The UK will play a key role in developing the Lunar Gateway. Businesses all across the UK will be involved in building the service module and habitation module of a new space station to orbit the Moon, generating economic benefits and high-skilled jobs demonstrating the UK’s prominence and prestige in the international space programme.

NASA’s Artemis programme is currently on schedule to land the first woman and the next man on the Moon by 2025 and international partners will collaborate to achieve a sustainable presence on the lunar surface as an envisaged steppingstone to the first human mission to Mars.

Experts at the Goonhilly Earth Station in Cornwall will provide operational support throughout the Artemis 1 test mission, assisting in the tracking of the spacecraft and up to six of its ten satellite payloads while in orbit.

Matt Cosby, Chief Engineering Officer at Goonhilly Earth Station, said:

We look forward to contributing to this iconic mission from here in the UK.

Goonhilly played a role in distributing the Apollo Moon landing footage back in 1969; we’re now taking one step further and contributing to humanity’s return to the Moon.

Supporting Artemis is a fantastic way to further demonstrate our capabilities as we continue to expand our deep space commercial services.

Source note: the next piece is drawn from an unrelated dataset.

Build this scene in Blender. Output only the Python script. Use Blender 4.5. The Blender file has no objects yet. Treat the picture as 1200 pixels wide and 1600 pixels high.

In order to prepare for the crewed Artemis 2 mission to the Moon, the SLS systems will all be tested during the Artemis 1 mission. Among other things, it will show Orion’s heatshield under lunar entrance circumstances, operate systems in the flight environment, and retrieve spacecraft.

The mission is anticipated to last 25 days, which will include the outgoing transit, the trip around the Moon, and the satellite deployment. After that, there will be a return transit, and the spacecraft will splash down in the Pacific Ocean in December.

The first crewed Artemis mission is scheduled to launch in 2024, and the first Artemis astronauts are anticipated to touch down on the moon in 2025.

The Lunar Gateway, a new space station where astronauts would be able to live and work, will be built as part of the Artemis program, which is named after the Greek goddess of the Moon and sister of the deity Apollo, namesake of NASA’s first Moon missions.

Imperial College London and Thales Alenia Space UK (TAS-UK), with support from the UK Space Agency, will make significant contributions to the construction of the Lunar Gateway.

As a component of the ESA’s European radiation sensors array, the team at Imperial College London is developing the magnetometer sensor that will track cosmic and solar rays. This sensor will support experiments on-board the Gateway to determine how deep space conditions might affect astronauts and equipment.

The ESPRIT refueling module, which TAS-UK is currently building, will allow the spacecraft to safely refuel while in orbit.